On the regalia: actual possession of the belt is exactly the key you need to unlock the ciphers in Violette’s husband’s library. (Not a fun experience per se; this is a really dark set of tomes. Human sacrifice, techniques for raising the ambient level of misery in a neighborhood in order to encourage deals with demons, that kind of thing.)
The Regalia is made up of five items:
- The Widow’s Collar (necklace)
- The Widow’s Cuffs (bracelets)
- The Widow’s Shackles (boots)
- The Widow’s Leash (belt)
- The Widow’s Shroud (dress)
The Hexhounds stole the Collar for the Attic. You heard on the streets that the Attic got their hands on the Shackles. Lisette the gambler lost her final tournament game, with some assistance on your part, and that put the Cuffs in Lord Scurlock’s hands. You currently have the Leash. The location of the Shroud is completely unknown.
Apparently Dock now knows some things about the origin that nobody else knows, so that’s exciting. Various scholars have assumed that the Widow was a demon of some sort, but nobody’s attached the name Setarra to the story. It’s widely thought that the paladin who fought the demon, Bran, is just a metaphor for the strength of humans in the face of temptation, because everyone knows paladins never existed. Dock knows his history; this would mean that the theft occurred well before the Cataclysm, which was a thousand years ago. Given his knowledge that the paladin really did exist, it’s pretty easy to piece together the next steps — once Bran got his hands on the Regalia, he carefully scattered it to the ends of what is now the Shattered Isles. The individual items used to live in monasteries, temples, churches, and so on. Since then, well, a thousand years of thievery and danger and murderous ghosts do a number on your ability to protect dangerous demonic artifacts.

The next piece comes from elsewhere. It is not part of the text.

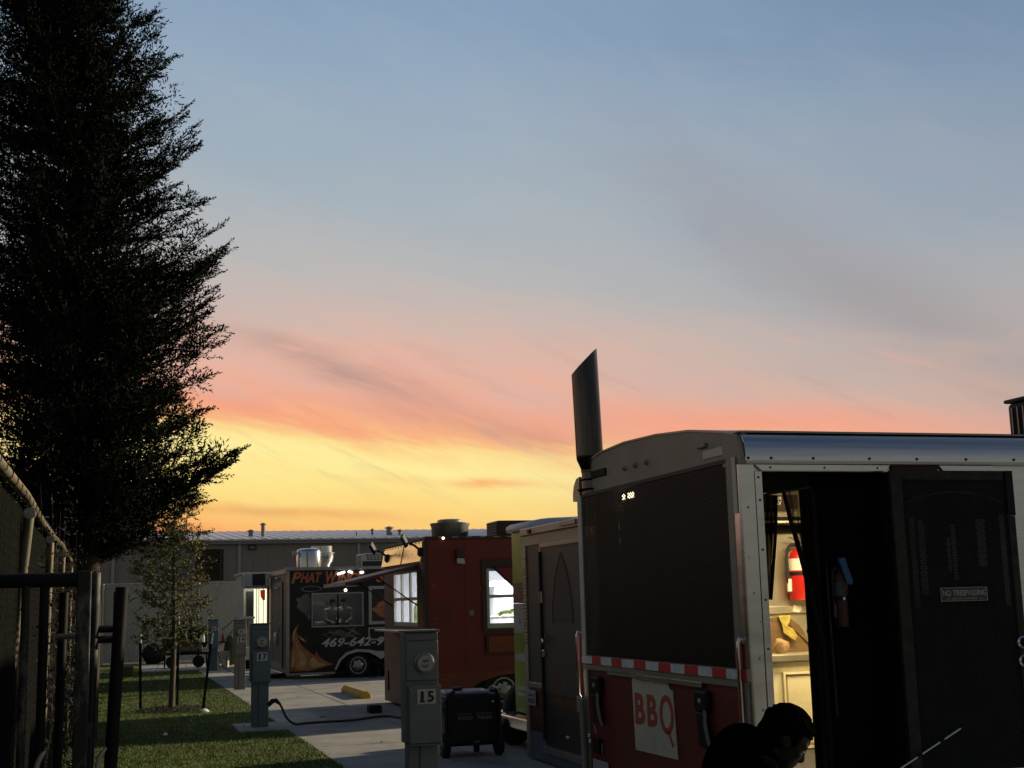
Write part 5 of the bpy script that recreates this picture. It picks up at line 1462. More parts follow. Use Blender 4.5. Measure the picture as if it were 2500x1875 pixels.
build('corner_trim', MB().box(RX - 0.015, RX + 0.045, RY0 - 0.012, RY0 + 0.058, 0.05, 2.60), 'brown_trim', rt_, bevel=0.006)
build('corner_trim', MB().box(RX - 0.02, RX + 0.05, RY0 + 0.07, RY0 + 0.13, 1.3, 2.58), 'maroon', rt_, bevel=0.006)
build('far_wall', MB().box(RX + 0.05, 10.2, RY1 - 0.05, RY1, 0.05, RZ), 'grey_side', rt_)
build('roof', MB().box(RX + 0.0, 10.2, RY0 - 0.02, RY1 + 0.02, RZ + 0.002, RZ + 0.05), 'brown_trim', rt_, bevel=0.008)
mb = MB()
for i in range(24):
    x = RX + 0.2 + i * 0.22
    mb.box(x, x + 0.09, RY0 - 0.024, RY0 - 0.0205, 2.630, 2.642)
for i in range(14):
    y_ = RY0 + 0.2 + i * 0.22
    mb.lathe((RX + 0.004, y_, 2.575), [(0.018, 0), (0.003, 0.01)], 8, (-1, 0, 0))
build('roof_clips', mb, 'dull_alu', rt_, kind='stuff')
build('gold_seam', MB().cyl((RX - 0.055, 21.0, 2.28), (RX + 0.010, 21.0, 2.595), 0.008, n=6), 'brown_trim', rt_)
build('skirting', MB().box(RX + 0.06, 10.0, RY0 + 0.6, RY1 - 0.1, 0.06, 0.62), 'porch_black', rt_)
build('room_floor', MB().box(RX + 0.06, 7.9, RY0 + 0.065, RY1 - 0.06, 0.62, 0.68), 'room_white', rt_)
build('room_ceiling', MB().box(RX + 0.06, 7.9, RY0 + 0.065, RY1 - 0.06, 2.50, 2.55), 'room_white', rt_)
build('room_wall', MB().box(RX + 0.06, 7.9, RY1 - 0.09, RY1 - 0.055, 0.68, 2.5), 'room_white', rt_)
build('room_wall', MB().box(7.86, 7.9, RY0 + 0.065, RY1 - 0.1, 0.68, 2.5), 'room_white', rt_)
ll = build('room_lamp', MB().box(5.2, 6.7, 20.5, 20.6, 2.46, 2.495), 'lamp_cool', rt_)
area_lamp('room_light', (6.0, 20.5, 2.44), 1.4, 120, (0.88, 0.95, 1.0), ll, (0, 0, -1), sy=0.8)
build('shelf_unit', MB().box(5.7, 6.9, 20.9, 21.2, 1.9, 1.93), 'room_white', rt_)
build('fridge', MB().box(6.05, 6.55, 20.7, 21.3, 0.68, 1.98), 'room_white', rt_, bevel=0.02)
wf = build('side_window', MB().grid_wall('y', RY0 - 0.012, RY0 + 0.03, WIN[0], WIN[1], WIN[2], WIN[3], [(WIN[0] + 0.045, WIN[1] - 0.045, WIN[2] + 0.075, WIN[2] + 0.455), (WIN[0] + 0.045, WIN[1] - 0.045, WIN[2] + 0.505, WIN[3] - 0.04)]), 'window_frame', rt_)
build('pane', MB().box(WIN[0] + 0.045, WIN[1] - 0.045, RY0 + 0.008, RY0 + 0.012, WIN[2] + 0.075, WIN[2] + 0.455), 'glass', wf)
build('pane', MB().box(WIN[0] + 0.045, WIN[1] - 0.045, RY0 + 0.018, RY0 + 0.022, WIN[2] + 0.505, WIN[3] - 0.04), 'glass', wf)
build('window_surround', MB().grid_wall('y', RY0 - 0.03, RY0 - 0.0005, WIN[0] - 0.075, WIN[1] + 0.1, WIN[2] - 0.05, WIN[3] + 0.13, [(WIN[0] - 0.002, WIN[1] + 0.002, WIN[2] - 0.002, WIN[3] + 0.002)]), 'brown_trim', wf)
aw = build('window_awning', MB().prism([(5.62, 2.16), (5.98, 1.82), (6.40, 1.815), (6.40, 2.17)], 'y', RY0 - 0.085, RY0 - 0.035), 'dark_red', rt_, bevel=0.01)
build('awning_edge', MB().tube([(5.60, RY0 - 0.06, 2.17), (5.97, RY0 - 0.06, 1.815), (6.4, RY0 - 0.06, 1.81)], 0.016, 6), 'porch_black', aw)
for xs_ in (5.16, 6.9, 8.1):
    build('panel_seam', MB().box(xs_, xs_ + 0.022, RY0 - 0.004, RY0 - 0.0005, 0.63, 2.58), 'red_truck', rt_)
mb = MB()
for xs_ in (4.60, 5.171, 6.911):
    for k in range(16):
        mb.lathe((xs_, RY0 - 0.004, 0.7 + k * 0.122), [(0.009, 0), (0.002, 0.005)], 6, (0, -1, 0))
build('rivets', mb, 'brown_trim', rt_, kind='stuff')
build('service_box', MB().box(5.46, 6.4, RY0 - 0.05, RY0 - 0.001, 0.86, 1.15), 'brown_trim', rt_, bevel=0.01)
build('service_lid', MB().box(5.50, 6.4, RY0 - 0.062, RY0 - 0.0505, 0.89, 1.13), 'red_orange', rt_, bevel=0.006)
build('socket_cover', MB().box(5.22, 5.29, RY0 - 0.014, RY0 - 0.001, 1.45, 1.53), 'meter_tan', rt_, bevel=0.006)
wl = build('wall_lamp', MB().box(5.02, 5.14, RY0 - 0.08, RY0 - 0.001, 2.30, 2.44), 'brown_trim', rt_, bevel=0.01)
build('lens', MB().add([(5.03, RY0 - 0.085, 2.235), (5.15, RY0 - 0.085, 2.225), (5.13, RY0 - 0.11, 2.305), (5.02, RY0 - 0.11, 2.31), (5.03, RY0 - 0.06, 2.235), (5.15, RY0 - 0.06, 2.225), (5.13, RY0 - 0.08, 2.305), (5.02, RY0 - 0.08, 2.31)],
      [(0, 1, 2, 3), (7, 6, 5, 4), (0, 4, 5, 1), (1, 5, 6, 2), (2, 6, 7, 3), (3, 7, 4, 0)]), 'van_roof', wl)
mb = MB()
for x, z, w_, h_ in ((4.66, 1.90, 0.035, 0.012), (5.40, 1.82, 0.012, 0.07), (4.68, 1.42, 0.03, 0.008)):
    mb.box(x, x + w_, RY0 - 0.004, RY0 - 0.0005, z, z + h_)
build('scuffs', mb, 'meter_tan', rt_)
fwn = build('hatch_window', MB().grid_wall('x', RX + 0.005, RX + 0.045, FW[0], FW[1], FW[2], FW[3], [(FW[0] + 0.05, 20.62, FW[2] + 0.06, 1.70), (20.67, 21.24, FW[2] + 0.06, 1.70), (21.29, FW[1] - 0.05, FW[2] + 0.06, 1.70), (FW[0] + 0.05, 20.62, 1.75, FW[3] - 0.04), (20.67, 21.24, 1.75, FW[3] - 0.04), (21.29, FW[1] - 0.05, 1.75, FW[3] - 0.04)]), 'window_frame', rt_)
for a, b in ((FW[0] + 0.05, 20.62), (20.67, 21.24), (21.29, FW[1] - 0.05)):
    for c, d in ((FW[2] + 0.06, 1.70), (1.75, FW[3] - 0.04)):
        build('pane', MB().box(RX + 0.02, RX + 0.026, a, b, c, d), 'glass_dim', fwn)
build('counter_sill', MB().box(RX - 0.30, RX + 0.0, 20.0, 22.0, 1.215, 1.245), 'dull_alu', rt_, bevel=0.006)
hf = build('serving_hatch', MB().add([(RX - 0.01, 19.98, 2.245), (RX - 0.01, 22.0, 2.245), (3.42, 22.0, 1.995), (3.42, 19.98, 1.995), (RX - 0.01, 19.98, 2.20), (RX - 0.01, 22.0, 2.20), (3.42, 22.0, 1.95), (3.42, 19.98, 1.95)],
      [(0, 1, 2, 3), (7, 6, 5, 4), (0, 4, 5, 1), (1, 5, 6, 2), (2, 6, 7, 3), (3, 7, 4, 0)]), 'mauve_panel', rt_, bevel=0.006)
for yy in (20.02, 21.96):
    build('hatch_strut', MB().cyl((RX - 0.005, yy, 1.62), (3.9, yy, 2.07), 0.010, n=8), 'porch_black', hf)
build('hatch_edge', MB().add([(3.40, 19.98, 1.945), (3.42, 19.98, 1.945), (3.42, 22.0, 1.945), (3.40, 22.0, 1.945), (3.40, 19.98, 2.0), (3.42, 19.98, 2.0), (3.42, 22.0, 2.0), (3.40, 22.0, 2.0)], [(0, 3, 2, 1), (4, 5, 6, 7), (0, 1, 5, 4), (1, 2, 6, 5), (2, 3, 7, 6), (3, 0, 4, 7)]), 'white_van', hf)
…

It is definitely the case that letting a demon assemble all five of the items is a recipe for disaster. They are sort of thaumaturgical batteries when they’re apart; making a set of three or four is no big deal, it’s a linear addition; but getting all five together is potentially world-shaking. Setarra’s threats in the vision are not mere bluster. Perhaps she’s mellowed over the millennium? Also: useful for demons, overwhelming for humans. Trying to channel that much power through a mere human body is not a good idea.